Please copy all the lines that follow, word for word.

====== GIVEN RECORDS

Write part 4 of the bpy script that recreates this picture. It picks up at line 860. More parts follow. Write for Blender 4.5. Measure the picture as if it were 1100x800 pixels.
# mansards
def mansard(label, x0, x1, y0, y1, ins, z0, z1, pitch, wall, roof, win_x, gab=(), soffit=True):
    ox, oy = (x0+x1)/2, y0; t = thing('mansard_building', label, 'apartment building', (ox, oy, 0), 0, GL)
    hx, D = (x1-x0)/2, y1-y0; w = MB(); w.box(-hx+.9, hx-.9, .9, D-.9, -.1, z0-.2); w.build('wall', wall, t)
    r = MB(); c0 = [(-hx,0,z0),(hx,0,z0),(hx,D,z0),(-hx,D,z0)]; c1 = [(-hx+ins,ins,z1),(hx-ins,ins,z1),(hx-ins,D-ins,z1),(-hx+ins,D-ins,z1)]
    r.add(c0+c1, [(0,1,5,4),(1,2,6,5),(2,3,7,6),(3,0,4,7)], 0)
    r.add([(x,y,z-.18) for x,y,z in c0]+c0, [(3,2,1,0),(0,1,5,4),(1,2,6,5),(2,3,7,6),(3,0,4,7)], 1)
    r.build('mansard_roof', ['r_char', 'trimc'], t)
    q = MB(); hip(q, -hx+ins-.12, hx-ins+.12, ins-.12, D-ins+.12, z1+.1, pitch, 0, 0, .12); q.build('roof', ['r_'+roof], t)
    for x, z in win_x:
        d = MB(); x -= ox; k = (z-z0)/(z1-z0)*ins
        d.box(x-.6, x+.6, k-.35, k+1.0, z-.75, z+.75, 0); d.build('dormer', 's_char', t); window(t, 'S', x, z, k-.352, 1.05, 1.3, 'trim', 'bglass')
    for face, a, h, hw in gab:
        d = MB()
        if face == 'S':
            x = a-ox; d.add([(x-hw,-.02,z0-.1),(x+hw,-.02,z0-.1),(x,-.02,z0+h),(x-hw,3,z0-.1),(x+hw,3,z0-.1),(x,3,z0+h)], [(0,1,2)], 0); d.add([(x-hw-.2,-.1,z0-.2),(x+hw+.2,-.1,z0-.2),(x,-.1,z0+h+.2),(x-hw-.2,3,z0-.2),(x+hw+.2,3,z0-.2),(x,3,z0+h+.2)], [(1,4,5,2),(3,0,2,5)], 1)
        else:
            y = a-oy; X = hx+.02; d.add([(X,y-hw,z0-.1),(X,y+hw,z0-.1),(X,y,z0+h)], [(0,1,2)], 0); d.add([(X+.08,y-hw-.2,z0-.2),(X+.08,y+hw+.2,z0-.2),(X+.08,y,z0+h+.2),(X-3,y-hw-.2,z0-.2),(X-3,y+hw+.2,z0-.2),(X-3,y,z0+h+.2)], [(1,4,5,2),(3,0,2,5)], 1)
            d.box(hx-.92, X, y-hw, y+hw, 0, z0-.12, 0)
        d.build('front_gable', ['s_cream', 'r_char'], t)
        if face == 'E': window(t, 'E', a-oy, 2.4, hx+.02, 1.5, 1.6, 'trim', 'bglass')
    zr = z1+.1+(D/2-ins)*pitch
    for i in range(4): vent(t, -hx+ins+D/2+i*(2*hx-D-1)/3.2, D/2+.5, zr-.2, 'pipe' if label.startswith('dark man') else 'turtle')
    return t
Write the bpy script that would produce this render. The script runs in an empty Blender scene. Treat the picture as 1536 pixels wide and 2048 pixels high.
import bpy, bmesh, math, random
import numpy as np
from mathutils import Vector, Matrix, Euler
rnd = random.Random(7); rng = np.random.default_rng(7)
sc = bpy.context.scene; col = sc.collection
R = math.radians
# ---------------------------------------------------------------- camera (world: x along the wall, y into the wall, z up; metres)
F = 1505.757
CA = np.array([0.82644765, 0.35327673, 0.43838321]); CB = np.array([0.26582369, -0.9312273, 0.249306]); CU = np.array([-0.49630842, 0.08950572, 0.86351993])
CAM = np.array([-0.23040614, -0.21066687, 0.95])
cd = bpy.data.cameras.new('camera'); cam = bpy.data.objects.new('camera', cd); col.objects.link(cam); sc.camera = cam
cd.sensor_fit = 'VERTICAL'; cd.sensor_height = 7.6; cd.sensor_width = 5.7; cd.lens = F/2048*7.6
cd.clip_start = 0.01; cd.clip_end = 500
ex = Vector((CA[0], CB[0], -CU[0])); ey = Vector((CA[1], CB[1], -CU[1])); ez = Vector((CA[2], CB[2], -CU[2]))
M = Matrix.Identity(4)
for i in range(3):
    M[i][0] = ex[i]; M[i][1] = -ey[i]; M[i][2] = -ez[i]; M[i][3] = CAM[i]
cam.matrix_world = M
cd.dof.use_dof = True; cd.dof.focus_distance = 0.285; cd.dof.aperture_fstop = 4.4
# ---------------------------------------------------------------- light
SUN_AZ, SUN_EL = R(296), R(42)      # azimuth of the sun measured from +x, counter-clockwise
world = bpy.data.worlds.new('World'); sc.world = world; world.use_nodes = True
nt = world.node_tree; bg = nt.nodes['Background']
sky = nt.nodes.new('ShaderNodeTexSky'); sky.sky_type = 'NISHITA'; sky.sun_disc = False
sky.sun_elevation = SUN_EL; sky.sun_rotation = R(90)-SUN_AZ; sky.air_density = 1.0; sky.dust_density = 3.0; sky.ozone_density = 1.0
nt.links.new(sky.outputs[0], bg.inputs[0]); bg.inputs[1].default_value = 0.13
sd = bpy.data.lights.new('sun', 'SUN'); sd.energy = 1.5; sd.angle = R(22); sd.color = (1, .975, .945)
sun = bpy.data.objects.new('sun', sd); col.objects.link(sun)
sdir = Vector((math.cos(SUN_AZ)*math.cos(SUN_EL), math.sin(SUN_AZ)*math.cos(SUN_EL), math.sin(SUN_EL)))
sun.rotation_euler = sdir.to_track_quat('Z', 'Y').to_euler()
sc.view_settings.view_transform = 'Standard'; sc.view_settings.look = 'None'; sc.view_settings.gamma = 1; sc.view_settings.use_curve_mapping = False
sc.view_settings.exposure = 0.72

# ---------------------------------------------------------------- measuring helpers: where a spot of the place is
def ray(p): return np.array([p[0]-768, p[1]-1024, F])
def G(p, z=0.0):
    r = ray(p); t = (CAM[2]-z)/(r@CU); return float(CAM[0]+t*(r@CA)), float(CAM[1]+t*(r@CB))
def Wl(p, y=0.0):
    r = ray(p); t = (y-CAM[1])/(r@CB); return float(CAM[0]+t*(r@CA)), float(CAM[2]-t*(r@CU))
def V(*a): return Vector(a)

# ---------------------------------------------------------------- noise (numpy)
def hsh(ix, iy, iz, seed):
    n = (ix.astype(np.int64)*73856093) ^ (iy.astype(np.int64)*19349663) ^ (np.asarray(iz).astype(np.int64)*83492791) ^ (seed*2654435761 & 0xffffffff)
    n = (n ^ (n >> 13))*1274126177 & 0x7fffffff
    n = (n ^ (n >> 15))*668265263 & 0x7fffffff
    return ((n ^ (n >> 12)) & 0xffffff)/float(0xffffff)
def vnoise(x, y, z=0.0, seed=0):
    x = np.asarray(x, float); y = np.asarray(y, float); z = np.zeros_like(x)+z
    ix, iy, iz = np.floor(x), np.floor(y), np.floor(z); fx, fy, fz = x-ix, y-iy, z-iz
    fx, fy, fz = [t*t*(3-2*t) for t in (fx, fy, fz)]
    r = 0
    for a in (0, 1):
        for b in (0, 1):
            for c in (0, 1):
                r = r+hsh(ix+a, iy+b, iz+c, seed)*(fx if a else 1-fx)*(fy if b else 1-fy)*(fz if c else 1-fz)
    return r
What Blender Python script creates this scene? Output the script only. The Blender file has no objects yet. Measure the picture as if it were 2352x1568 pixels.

============

■ OUTPUT FOR THIS EXERCISE ■
Write part 4 of the bpy script that recreates this picture. It picks up at line 860. More parts follow. Write for Blender 4.5. Measure the picture as if it were 1100x800 pixels.
# mansards
def mansard(label, x0, x1, y0, y1, ins, z0, z1, pitch, wall, roof, win_x, gab=(), soffit=True):
    ox, oy = (x0+x1)/2, y0; t = thing('mansard_building', label, 'apartment building', (ox, oy, 0), 0, GL)
    hx, D = (x1-x0)/2, y1-y0; w = MB(); w.box(-hx+.9, hx-.9, .9, D-.9, -.1, z0-.2); w.build('wall', wall, t)
    r = MB(); c0 = [(-hx,0,z0),(hx,0,z0),(hx,D,z0),(-hx,D,z0)]; c1 = [(-hx+ins,ins,z1),(hx-ins,ins,z1),(hx-ins,D-ins,z1),(-hx+ins,D-ins,z1)]
    r.add(c0+c1, [(0,1,5,4),(1,2,6,5),(2,3,7,6),(3,0,4,7)], 0)
    r.add([(x,y,z-.18) for x,y,z in c0]+c0, [(3,2,1,0),(0,1,5,4),(1,2,6,5),(2,3,7,6),(3,0,4,7)], 1)
    r.build('mansard_roof', ['r_char', 'trimc'], t)
    q = MB(); hip(q, -hx+ins-.12, hx-ins+.12, ins-.12, D-ins+.12, z1+.1, pitch, 0, 0, .12); q.build('roof', ['r_'+roof], t)
    for x, z in win_x:
        d = MB(); x -= ox; k = (z-z0)/(z1-z0)*ins
        d.box(x-.6, x+.6, k-.35, k+1.0, z-.75, z+.75, 0); d.build('dormer', 's_char', t); window(t, 'S', x, z, k-.352, 1.05, 1.3, 'trim', 'bglass')
    for face, a, h, hw in gab:
        d = MB()
        if face == 'S':
            x = a-ox; d.add([(x-hw,-.02,z0-.1),(x+hw,-.02,z0-.1),(x,-.02,z0+h),(x-hw,3,z0-.1),(x+hw,3,z0-.1),(x,3,z0+h)], [(0,1,2)], 0); d.add([(x-hw-.2,-.1,z0-.2),(x+hw+.2,-.1,z0-.2),(x,-.1,z0+h+.2),(x-hw-.2,3,z0-.2),(x+hw+.2,3,z0-.2),(x,3,z0+h+.2)], [(1,4,5,2),(3,0,2,5)], 1)
        else:
            y = a-oy; X = hx+.02; d.add([(X,y-hw,z0-.1),(X,y+hw,z0-.1),(X,y,z0+h)], [(0,1,2)], 0); d.add([(X+.08,y-hw-.2,z0-.2),(X+.08,y+hw+.2,z0-.2),(X+.08,y,z0+h+.2),(X-3,y-hw-.2,z0-.2),(X-3,y+hw+.2,z0-.2),(X-3,y,z0+h+.2)], [(1,4,5,2),(3,0,2,5)], 1)
            d.box(hx-.92, X, y-hw, y+hw, 0, z0-.12, 0)
        d.build('front_gable', ['s_cream', 'r_char'], t)
        if face == 'E': window(t, 'E', a-oy, 2.4, hx+.02, 1.5, 1.6, 'trim', 'bglass')
    zr = z1+.1+(D/2-ins)*pitch
    for i in range(4): vent(t, -hx+ins+D/2+i*(2*hx-D-1)/3.2, D/2+.5, zr-.2, 'pipe' if label.startswith('dark man') else 'turtle')
    return t
Write the bpy script that would produce this render. The script runs in an empty Blender scene. Treat the picture as 1536 pixels wide and 2048 pixels high.
import bpy, bmesh, math, random
import numpy as np
from mathutils import Vector, Matrix, Euler
rnd = random.Random(7); rng = np.random.default_rng(7)
sc = bpy.context.scene; col = sc.collection
R = math.radians
# ---------------------------------------------------------------- camera (world: x along the wall, y into the wall, z up; metres)
F = 1505.757
CA = np.array([0.82644765, 0.35327673, 0.43838321]); CB = np.array([0.26582369, -0.9312273, 0.249306]); CU = np.array([-0.49630842, 0.08950572, 0.86351993])
CAM = np.array([-0.23040614, -0.21066687, 0.95])
cd = bpy.data.cameras.new('camera'); cam = bpy.data.objects.new('camera', cd); col.objects.link(cam); sc.camera = cam
cd.sensor_fit = 'VERTICAL'; cd.sensor_height = 7.6; cd.sensor_width = 5.7; cd.lens = F/2048*7.6
cd.clip_start = 0.01; cd.clip_end = 500
ex = Vector((CA[0], CB[0], -CU[0])); ey = Vector((CA[1], CB[1], -CU[1])); ez = Vector((CA[2], CB[2], -CU[2]))
M = Matrix.Identity(4)
for i in range(3):
    M[i][0] = ex[i]; M[i][1] = -ey[i]; M[i][2] = -ez[i]; M[i][3] = CAM[i]
cam.matrix_world = M
cd.dof.use_dof = True; cd.dof.focus_distance = 0.285; cd.dof.aperture_fstop = 4.4
# ---------------------------------------------------------------- light
SUN_AZ, SUN_EL = R(296), R(42)      # azimuth of the sun measured from +x, counter-clockwise
world = bpy.data.worlds.new('World'); sc.world = world; world.use_nodes = True
nt = world.node_tree; bg = nt.nodes['Background']
sky = nt.nodes.new('ShaderNodeTexSky'); sky.sky_type = 'NISHITA'; sky.sun_disc = False
sky.sun_elevation = SUN_EL; sky.sun_rotation = R(90)-SUN_AZ; sky.air_density = 1.0; sky.dust_density = 3.0; sky.ozone_density = 1.0
nt.links.new(sky.outputs[0], bg.inputs[0]); bg.inputs[1].default_value = 0.13
sd = bpy.data.lights.new('sun', 'SUN'); sd.energy = 1.5; sd.angle = R(22); sd.color = (1, .975, .945)
sun = bpy.data.objects.new('sun', sd); col.objects.link(sun)
sdir = Vector((math.cos(SUN_AZ)*math.cos(SUN_EL), math.sin(SUN_AZ)*math.cos(SUN_EL), math.sin(SUN_EL)))
sun.rotation_euler = sdir.to_track_quat('Z', 'Y').to_euler()
sc.view_settings.view_transform = 'Standard'; sc.view_settings.look = 'None'; sc.view_settings.gamma = 1; sc.view_settings.use_curve_mapping = False
sc.view_settings.exposure = 0.72

# ---------------------------------------------------------------- measuring helpers: where a spot of the place is
def ray(p): return np.array([p[0]-768, p[1]-1024, F])
def G(p, z=0.0):
    r = ray(p); t = (CAM[2]-z)/(r@CU); return float(CAM[0]+t*(r@CA)), float(CAM[1]+t*(r@CB))
def Wl(p, y=0.0):
    r = ray(p); t = (y-CAM[1])/(r@CB); return float(CAM[0]+t*(r@CA)), float(CAM[2]-t*(r@CU))
def V(*a): return Vector(a)

# ---------------------------------------------------------------- noise (numpy)
def hsh(ix, iy, iz, seed):
    n = (ix.astype(np.int64)*73856093) ^ (iy.astype(np.int64)*19349663) ^ (np.asarray(iz).astype(np.int64)*83492791) ^ (seed*2654435761 & 0xffffffff)
    n = (n ^ (n >> 13))*1274126177 & 0x7fffffff
    n = (n ^ (n >> 15))*668265263 & 0x7fffffff
    return ((n ^ (n >> 12)) & 0xffffff)/float(0xffffff)
def vnoise(x, y, z=0.0, seed=0):
    x = np.asarray(x, float); y = np.asarray(y, float); z = np.zeros_like(x)+z
    ix, iy, iz = np.floor(x), np.floor(y), np.floor(z); fx, fy, fz = x-ix, y-iy, z-iz
    fx, fy, fz = [t*t*(3-2*t) for t in (fx, fy, fz)]
    r = 0
    for a in (0, 1):
        for b in (0, 1):
            for c in (0, 1):
                r = r+hsh(ix+a, iy+b, iz+c, seed)*(fx if a else 1-fx)*(fy if b else 1-fy)*(fz if c else 1-fz)
    return r
What Blender Python script creates this scene? Output the script only. The Blender file has no objects yet. Measure the picture as if it were 2352x1568 pixels.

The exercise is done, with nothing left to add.